The twisted pair pendant cords, usually with each conductor individually cotton covered, used to be very common in England too, as did plain PVC-insulated twisted pair for radios and bedside lamps.
New rules in the mid 1970s, however, required cords to be double insulated, so they've gradually disappeared. I still see some old pendants fitted with the twisted pairs from time to time.
That's not to say that double-insulated and coded cords weren't in use on radios long before that. A lot of early 1950s sets gad it, with the standard red and black inner cores.
Even the twisted twins were coded sometimes, in that once you strip the insulation you'll see one wire has bare copper strands while the other is tinned to give them a silver appearance. The latter is the neutral, although you can't guarantee that somebody who didn't realize the code hasn't rewired the thing at some point and mixed them up.
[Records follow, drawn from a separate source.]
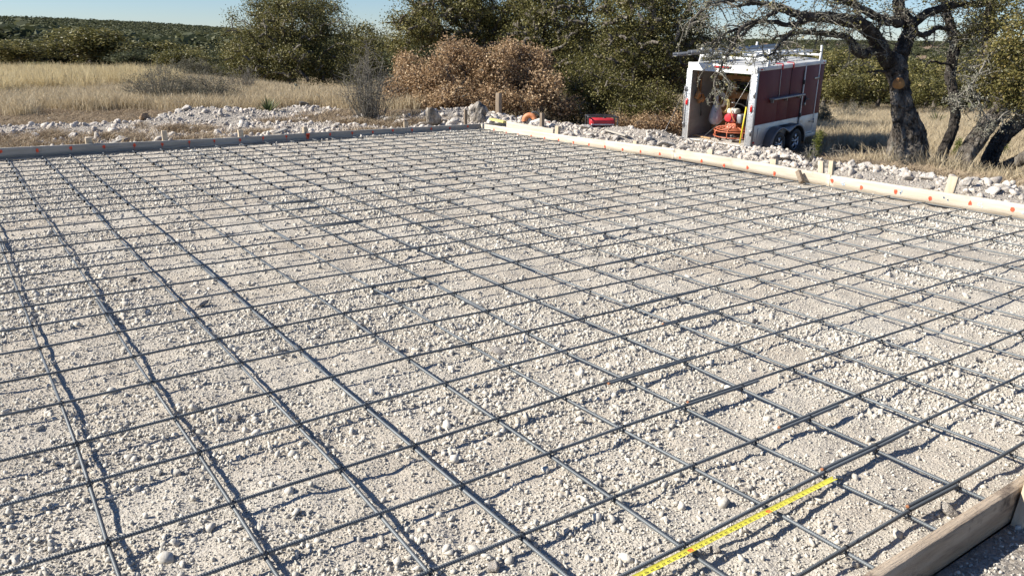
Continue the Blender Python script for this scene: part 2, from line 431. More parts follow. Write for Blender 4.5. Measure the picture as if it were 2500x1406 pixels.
def scatter(name, coll, n_src, P, S, R, label):
    N = len(P); me = bpy.data.meshes.new(name); me.vertices.add(N); me.vertices.foreach_set('co', np.asarray(P, float).ravel())
    S = np.asarray(S, float); S = np.repeat(S[:, None], 3, 1) if S.ndim == 1 else S
    for an, ty, da, pr in (('rot', 'FLOAT_VECTOR', R, 'vector'), ('scl', 'FLOAT_VECTOR', S, 'vector')):
        a = me.attributes.new(an, ty, 'POINT'); a.data.foreach_set(pr, np.asarray(da, np.float32).ravel())
    a = me.attributes.new('pick', 'INT', 'POINT'); a.data.foreach_set('value', rng.integers(0, n_src, N).astype(np.int32))
    me.update()
    o = bpy.data.objects.new(name, me); COL.objects.link(o)
    ng = bpy.data.node_groups.new(name, 'GeometryNodeTree')
    ng.interface.new_socket('Geometry', in_out='INPUT', socket_type='NodeSocketGeometry'); ng.interface.new_socket('Geometry', in_out='OUTPUT', socket_type='NodeSocketGeometry')
    gi = ng.nodes.new('NodeGroupInput'); go = ng.nodes.new('NodeGroupOutput'); ip = ng.nodes.new('GeometryNodeInstanceOnPoints')
    ci = ng.nodes.new('GeometryNodeCollectionInfo'); ci.inputs[0].default_value = coll; ci.inputs[1].default_value = True; ci.inputs[2].default_value = True
    ip.inputs['Pick Instance'].default_value = True
    def na(nm, ty):
        x = ng.nodes.new('GeometryNodeInputNamedAttribute'); x.data_type = ty; x.inputs[0].default_value = nm; return x.outputs[0]
    L = ng.links
    L.new(gi.outputs[0], ip.inputs['Points']); L.new(ci.outputs[0], ip.inputs['Instance']); L.new(na('pick', 'INT'), ip.inputs['Instance Index'])
    L.new(na('rot', 'FLOAT_VECTOR'), ip.inputs['Rotation']); L.new(na('scl', 'FLOAT_VECTOR'), ip.inputs['Scale']); L.new(ip.outputs[0], go.inputs[0])
    md = o.modifiers.new('scatter', 'NODES'); md.node_group = ng
    tag(o, label, kind='stuff')
    return o
gm = []
for k in range(10):
    V, F = hull_rock(100 + k); gm.append(Geo().add(V, t=F).mesh('gravel_stone', M['stone']))
C_grav = src_coll('src_gravel', gm)
rm = []; rock_meshes = []
for k in range(10):
    V, F = poly_rock(200 + k, 2, 15, .07); rm.append(Geo().add(V, t=F).mesh('rubble_stone', M['rubble']))
C_rub = src_coll('src_rubble', rm)
for k in range(12):
    V, F = poly_rock(300 + k, 3, 15, .17); rock_meshes.append(Geo().add(V, t=F).mesh('rock', M['rock']))
def rrot(n): return rng.uniform(0, 2 * math.pi, (n, 3))
def in_bed(n, x0=-4.0, x1=6.15, y0=-.1, y1=12.15):
    x = rng.uniform(x0, x1, n); y = rng.uniform(y0, y1, n)
    ok = (x < XR(y) - .02) & (y < YF(x) - .02)
    return x[ok], y[ok]
def gravel(name, x, y, s, label, sink=.25, hf=bed_h):
    z = hf(x, y) + s * (.5 - sink)
    scatter(name, C_grav, 10, np.stack([x, y, z], 1), s, rrot(len(x)), label)
# fines near the viewer, pea gravel everywhere, coarse stones in drifts
dens = lambda x, y: sstep(fbm(x, y, .9, 3, 51) + .35 * fbm(x, y, .22, 2, 55) + .22 * sstep(-x - y * .25, -1.5, 2.2), -.16, .28)
x, y = in_bed(420000, -2.9, 4.4, -.1, 6.2)
k = (rng.random(len(x)) < .5 + .35 * dens(x, y)) & (rng.random(len(x)) < 1 - sstep(np.hypot(x - CAM[0], y - CAM[1]), 4.5, 8.0)) & (x > -2.75 + 0 * y)
x, y = x[k], y[k]; gravel('fine_gravel', x, y, rng.lognormal(math.log(.0046), .35, len(x)), 'fine crushed limestone chips between the near bars')
x, y = in_bed(230000); k = rng.random(len(x)) < .14 + .80 * dens(x, y)
x, y = x[k], y[k]; gravel('pea_gravel', x, y, np.clip(rng.lognormal(math.log(.0094), .38, len(x)), .004, .022), 'small crushed limestone gravel over the pad')
x, y = in_bed(64000); k = (rng.random(len(x)) < .06 + .75 * dens(x, y) ** 1.5 + .14 * (y > 4))
x, y = x[k], y[k]; gravel('coarse_gravel', x, y, np.clip(rng.lognormal(math.log(.0165), .36, len(x)), .01, .042), 'coarse crushed limestone gravel in drifts over the pad', .32)
# strip outside the near board and loose gravel beyond the forms
x = rng.uniform(-1.2, 2.2, 9000); y = rng.uniform(-1.2, -.16, 9000)
gravel('loose_gravel', x, y, rng.lognormal(math.log(.006), .5, 9000), 'scattered limestone chips outside the near form board', .3, terrain)
nn = 170000
x = rng.uniform(-6, 13.5, nn); y = rng.uniform(-.2, 20.5, nn)
out = (x > XR(y) + .05) | (y > YF(x) + .05)
w = rubble_w(x, y); k = out & (rng.random(nn) < np.clip(w * 1.0, .035, 1)) & (x < 12.0)
x, y = x[k], y[k]; s = np.clip(rng.pareto(2.1, len(x)) * .011 + .008, .008, .085) * (0.75 + .5 * rng.random(len(x)))
z = terrain(x, y) + s * .12
scatter('limestone_rubble', C_rub, 10, np.stack([x, y, z], 1), np.stack([s, s * rng.uniform(.7, 1.2, len(s)), s * rng.uniform(.6, 1, len(s))], 1), rrot(len(s)), 'white crushed limestone rubble piled outside the forms')

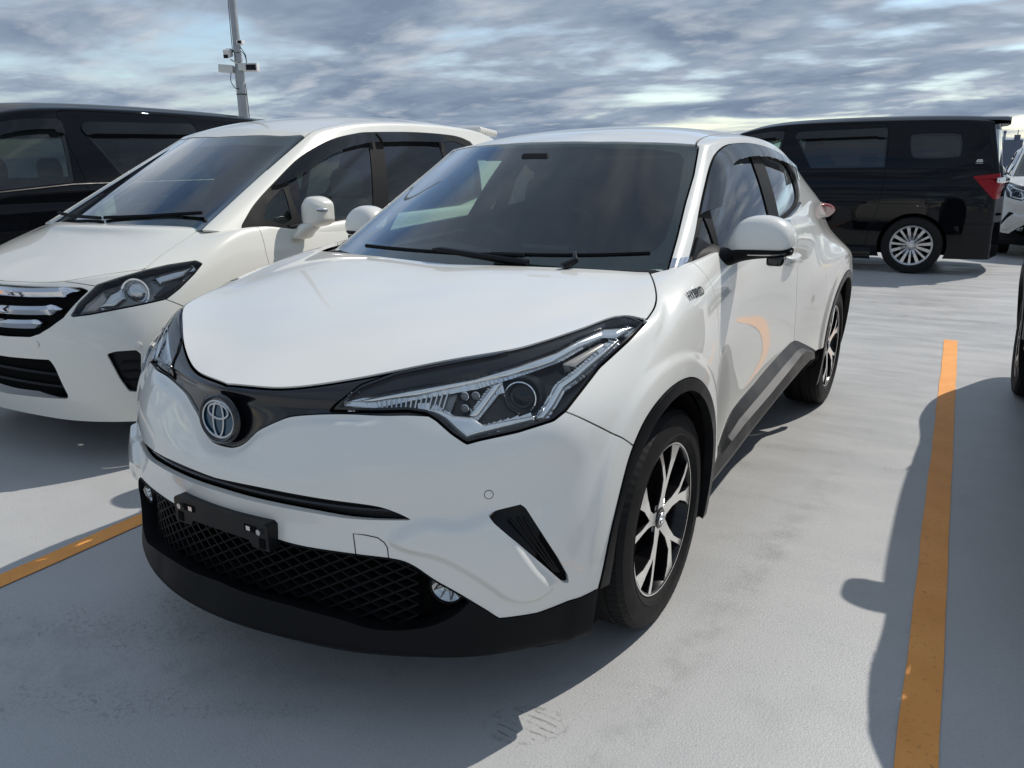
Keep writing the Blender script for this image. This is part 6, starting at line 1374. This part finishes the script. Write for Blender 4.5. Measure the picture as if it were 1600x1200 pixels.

Flat, 3-conductor zip-cord (kind of like a 3-wire version of American SPT1) was used on some radio equipment in the past. The center conductor was used as earth, and generally fitted with a green sleeve at the plug end to identify it, but the other two conductors were not always identified. I have an early 1960s Marconiphone phonograph wired that way.
On the modern BC pendant sets, I find that the round double-insulated cords take quite a time to straighten out properly after installation, unless they have a heavy fixture hanging on them.